Not only should you share about the book release, but you should also ask your friends, colleagues, and others to post about it on social media. Have some social updates already prepared that they can copy and paste. This makes it easy for your community to share the news of your release.

Use Facebook Groups

Facebook has plenty of book groups that you can join. Some of these groups allow and even encourage you to post news about your own book. Try to post an eye-catching graphic and a short teaser (2-3 lines) from your book. Then include the link to your book on Amazon. 

When it comes to promoting inside a Facebook group, bigger isn’t always better. You may find a book community with over a million members who read all genres. You may get some interest from the group, but you probably won’t get a lot. 

A smaller Facebook group that focuses on your genre or category with only a few thousand members may result in more traffic. You’re not competing with as many authors for attention, and the group is filled with people who already care about your genre. 

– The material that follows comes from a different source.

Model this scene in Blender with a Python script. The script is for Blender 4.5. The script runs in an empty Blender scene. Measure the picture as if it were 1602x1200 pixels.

Keep in mind that launching your book is only one step in your publishing journey. You’ll need to continue to promote your book for weeks and months to come.

Stay Focused

Self-publishing a book is an exciting journey. Chances are, you’ve learned a lot about writing, launching, and promoting a book along the way.

But it’s important to stay focused on your original mission: sharing the message that God has given you. That’s because there are good and bad weeks in publishing. 

Some weeks, you might sell hundreds of copies, and the next, you may not be able to give the book away. These fluctuations are normal and part of the publishing industry. So you mustn’t focus on the numbers. Instead, remember your true mission of glorifying God with every word you publish!